While some aspects of the business will be common for many years to come and totally non-camera specific in nature, such as lighting, lenses and how they are used, and camera movement and operations for example. However, technology has a habit of affecting many other areas, and new lights are invented, new lenses are introduced and new camera movement devices are also produced.

So it's vitally important to keep on top of the latest trends and you won't get to learn that by simply going to an exhibition or trade show, the only way to really learn the skills of to immerse yourself in an intense training programme. For you to simply stay still doing what you have always done will mean you will go backwards in this current dynamic and ever-changing vibrant business. It is with this in mind the GBCT has developed the very best training within the business today and going forward from September onwards here are some of the training courses you may be looking to attend. If that's the case please get in touch with the GBCT office and they can tell you more. I also enclose a link to the website at the end of this article for more up-to-date information.

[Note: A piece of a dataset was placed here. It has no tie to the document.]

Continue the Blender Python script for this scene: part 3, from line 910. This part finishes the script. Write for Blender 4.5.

These workshops and seminars are generally held in the evening and last approximately two hours. They are led by specialists at the forefront of digital cinema technology and they provide a great opportunity to get a unique perspective and ask questions you want to understand. They also provide a great networking opportunity as the business is highly diverse and sometimes it's hard to meet other people in the same area.

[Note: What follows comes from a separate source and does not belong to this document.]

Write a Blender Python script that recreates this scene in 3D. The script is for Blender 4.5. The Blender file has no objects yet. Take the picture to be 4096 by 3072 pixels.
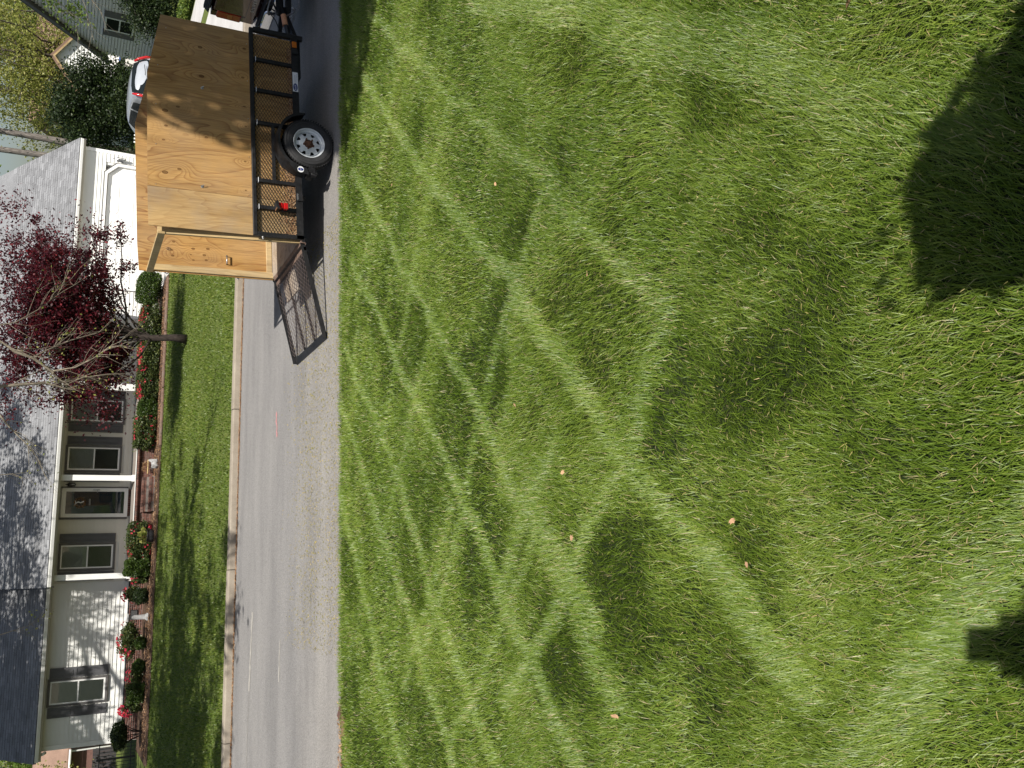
import bpy, bmesh, math, random
import numpy as np
from mathutils import Vector, Matrix, Euler

random.seed(7)
RNG = np.random.default_rng(11)
S = bpy.context.scene
C = S.collection
PI = math.pi

# ------------------------------------------------------------------ camera
# The photograph is a portrait picture stored on its side: world "up" is the
# left of the frame, so the camera is rolled a quarter turn.
F_PX, PITCH, ROLL, YAW, EYE = 3400.0, 27.56, 4.02, 13.5, 3.0
def cam_axes():
    p, r, y = map(math.radians, (PITCH, ROLL, YAW))
    f = Vector((0, math.cos(p), -math.sin(p))); u0 = Vector((0, math.sin(p), math.cos(p))); r0 = Vector((1, 0, 0))
    rt = math.cos(r) * r0 + math.sin(r) * u0
    up = -math.sin(r) * r0 + math.cos(r) * u0
    m = Matrix.Rotation(-y, 3, 'Z')
    return m @ f, m @ rt, m @ up
FWD, RGT, UPV = cam_axes()
cd = bpy.data.cameras.new('camera')
cd.sensor_fit = 'HORIZONTAL'; cd.sensor_width = 36.0; cd.lens = F_PX / 4096 * 36.0
cd.clip_start = 0.05; cd.clip_end = 1200
cam = bpy.data.objects.new('camera', cd); C.objects.link(cam)
mw = Matrix.Identity(4)
for i, ax in enumerate((-UPV, RGT, -FWD)):
    mw[0][i], mw[1][i], mw[2][i] = ax
mw[0][3], mw[1][3], mw[2][3] = 0, 0, EYE
cam.matrix_world = mw
S.camera = cam
S.render.resolution_x, S.render.resolution_y = 1024, 768

# ------------------------------------------------------------------ light
SUN_DIR = Vector((-0.085, 0.571, -0.816)).normalized()          # the way the light travels
to_sun = -SUN_DIR
W = bpy.data.worlds.new('World'); S.world = W; W.use_nodes = True
nt = W.node_tree; nt.nodes.clear()
sky = nt.nodes.new('ShaderNodeTexSky'); sky.sky_type = 'NISHITA'; sky.sun_disc = False
sky.sun_elevation = math.asin(to_sun.z); sky.sun_rotation = math.atan2(to_sun.x, to_sun.y)
sky.air_density = 1.0; sky.dust_density = 2.0; sky.ozone_density = 0.6
bg = nt.nodes.new('ShaderNodeBackground'); bg.inputs['Strength'].default_value = 0.07
wo = nt.nodes.new('ShaderNodeOutputWorld')
nt.links.new(sky.outputs[0], bg.inputs[0]); nt.links.new(bg.outputs[0], wo.inputs[0])
sl = bpy.data.lights.new('sun', 'SUN'); sl.energy = 5.0; sl.angle = math.radians(0.55); sl.color = (1.0, 0.95, 0.87)
so = bpy.data.objects.new('sun', sl); C.objects.link(so)
so.rotation_euler = SUN_DIR.to_track_quat('-Z', 'Y').to_euler(); so.location = (6, -40, 60)
S.view_settings.view_transform = 'Standard'; S.view_settings.look = 'None'
S.view_settings.exposure = 0.42; S.view_settings.gamma = 1.0; S.view_settings.use_curve_mapping = False
S.render.engine = 'CYCLES'
S.cycles.max_bounces = 6; S.cycles.diffuse_bounces = 3; S.cycles.glossy_bounces = 3
S.cycles.transmission_bounces = 4; S.cycles.transparent_max_bounces = 8

# ------------------------------------------------------------------ object helpers
def link(o, parent=None):
    C.objects.link(o)
    if parent is not None: o.parent = parent
    return o
def tag(o, label=None, cat=None, group=None, kind=None):
    if label: o['label'] = label
    if cat: o['category'] = cat
    if group: o['group'] = group
    if kind: o['kind'] = kind
    return o
def thing(name, label, cat, loc=(0, 0, 0), rot=(0, 0, 0), group=None):
    o = bpy.data.objects.new(name, None); o.empty_display_size = 0.2
    o.location = loc; o.rotation_euler = rot
    link(o); return tag(o, label, cat, group)

class MB:
    """collects shapes and builds ONE mesh object"""
    def __init__(s): s.v = []; s.f = []; s.m = []; s.mi = 0
    def add(s, vs, fs):
        b = len(s.v); s.v += [tuple(v) for v in vs]
        for f in fs: s.f.append(tuple(i + b for i in f)); s.m.append(s.mi)
        return s
    def box(s, x0, x1, y0, y1, z0, z1, M=None):
        vs = [(x, y, z) for x in (x0, x1) for y in (y0, y1) for z in (z0, z1)]
        if M is not None: vs = [M @ Vector(v) for v in vs]
        return s.add(vs, [(0, 1, 3, 2), (4, 6, 7, 5), (0, 4, 5, 1), (2, 3, 7, 6), (0, 2, 6, 4), (1, 5, 7, 3)])
    def bbox(s, x0, x1, y0, y1, z0, z1, b=0.006, M=None):
        """box with chamfered edges"""
        if min(x1 - x0, y1 - y0, z1 - z0) < 2.2 * b: return s.box(x0, x1, y0, y1, z0, z1, M)
        bm = bmesh.new(); bmesh.ops.create_cube(bm, size=1)
        for v in bm.verts:
            v.co = Vector(((x0 + x1) / 2 + v.co.x * (x1 - x0), (y0 + y1) / 2 + v.co.y * (y1 - y0), (z0 + z1) / 2 + v.co.z * (z1 - z0)))
        bmesh.ops.bevel(bm, geom=bm.edges[:], offset=b, segments=1, affect='EDGES', profile=0.5)
        return s.bm(bm, M)
    def bm(s, bm, M=None):
        bm.verts.index_update()
        vs = [(M @ v.co) if M is not None else v.co.copy() for v in bm.verts]
        fs = [tuple(v.index for v in f.verts) for f in bm.faces]
        bm.free(); return s.add(vs, fs)
    def prism(s, poly, a, b, axis='Y'):
        """extrude a 2-D outline along an axis between a and b"""
        def P(p, t):
            return {'Y': (p[0], t, p[1]), 'X': (t, p[0], p[1]), 'Z': (p[0], p[1], t)}[axis]
        n = len(poly)
        vs = [P(p, a) for p in poly] + [P(p, b) for p in poly]
        fs = [tuple(range(n))[::-1], tuple(range(n, 2 * n))] + [(i, (i + 1) % n, n + (i + 1) % n, n + i) for i in range(n)]
        return s.add(vs, fs)
    def tube(s, pts, rad, n=8, caps=True):
        pts = [Vector(p) for p in pts]
        if not hasattr(rad, '__len__'): rad = [rad] * len(pts)
        rings = []; prev = None
        for i, p in enumerate(pts):
            d = (pts[min(i + 1, len(pts) - 1)] - pts[max(i - 1, 0)])
            d = d.normalized() if d.length > 1e-9 else Vector((0, 0, 1))
            if prev is None:
                a = d.orthogonal().normalized()
            else:
                a = prev - d * prev.dot(d)
                a = a.normalized() if a.length > 1e-6 else d.orthogonal().normalized()
            prev = a; b = d.cross(a)
            rings.append([p + (a * math.cos(2 * PI * k / n) + b * math.sin(2 * PI * k / n)) * rad[i] for k in range(n)])
        vs = [v for r in rings for v in r]; fs = []
        for i in range(len(pts) - 1):
            for k in range(n):
                fs.append((i * n + k, i * n + (k + 1) % n, (i + 1) * n + (k + 1) % n, (i + 1) * n + k))
        if caps: fs += [tuple(range(n))[::-1], tuple((len(pts) - 1) * n + k for k in range(n))]
        return s.add(vs, fs)
    def lathe(s, prof, n=32, c=(0, 0, 0), axis='Y', close=False):
        """prof = (radius, along) pairs turned round an axis through c"""
        vs = []; fs = []; m = len(prof)
        for k in range(n):
            a = 2 * PI * k / n; ca, sa = math.cos(a), math.sin(a)
            for r, t in prof:
                p = {'Y': (r * ca, t, r * sa), 'Z': (r * ca, r * sa, t), 'X': (t, r * ca, r * sa)}[axis]
                vs.append((p[0] + c[0], p[1] + c[1], p[2] + c[2]))
        for k in range(n):
            k2 = (k + 1) % n
            for i in range(m if close else m - 1):
                j = (i + 1) % m
                fs.append((k * m + i, k * m + j, k2 * m + j, k2 * m + i))
        return s.add(vs, fs)
    def quad(s, a, b, c, d): return s.add([a, b, c, d], [(0, 1, 2, 3)])
    def build(s, name, mat, parent=None, smooth=False, label=None, kind=None, angle=None):
        me = bpy.data.meshes.new(name); me.from_pydata(s.v, [], s.f)
        mats = mat if isinstance(mat, (list, tuple)) else [mat]
        for m in mats: me.materials.append(m)
        if len(mats) > 1: me.polygons.foreach_set('material_index', s.m)
        bm = bmesh.new(); bm.from_mesh(me); bmesh.ops.recalc_face_normals(bm, faces=bm.faces[:]); bm.to_mesh(me); bm.free()
        if smooth:
            me.polygons.foreach_set('use_smooth', [True] * len(me.polygons))
            if angle: me.set_sharp_from_angle(angle=math.radians(angle))
        me.update()
        o = bpy.data.objects.new(name, me); link(o, parent)
        if label: o['label'] = label
        if kind: o['kind'] = kind
        return o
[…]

GBCT Seminars (from September 2016 onwards…)

Introduction, Cameras and Formats

Gives an introductory overview of the various types of digital cameras and recording formats, highlights the strengths and weaknesses of each and discusses the ways to test and choose the appropriate format for a job. Introduces resolution, bit-depth, compression, transfer function and colour space.

Working with RAW

Gives an understanding of what is meant by 'Raw', including discussion of different types of digital sensors, the ways different cameras handle processing, file formats and compression, bit resolution. Discusses on-set monitoring and implications of recording Raw for post-production.

Seminar led by a Camera Designer / Engineer.

Understanding Gamma and Working with Log

Gives an understanding of what is meant by 'Log encoding', including discussion of gamma and transfer functions. Describes what 'Rec. 709' means. Discusses how different cameras handle Log encoding, on-set monitoring and implications of recording in Log for post-production. Seminar led by a Camera Designer / Engineer.

Creating and Applying Looks & LUTs
Creating and Applying Looks & LUTs

Creating and Applying Looks & LUTs

Gives an understanding of the difference between a 'Look' and a 'LUT' and when each could be used. Discusses Rec. 709, low-contrast and custom looks and how to use them for monitoring and post-production. Discusses the use of LUTs for emulation. Seminar led by an experienced DIT or dailies colourist.

Lenses and their Unique Looks

Gives an overview of the various types of modern lenses and optical instruments for cinematography and discusses how they differ in optical qualities and practical use. Introduces basic optical theory including aberration control and recent concerns such as telecentricity. Discusses what to look for in testing and what kind of tests to shoot. Seminar led by a lens designer.

Filtration and Digital Cameras

Gives an overview of the types of filter that are available for cinematography, including discussion of how digital sensors differ from film emulsion in relation to filtration. Discusses spectral sensitivity, infra-red pollution, diffusion, neutral density and polarisation. Seminar led by a filter designer.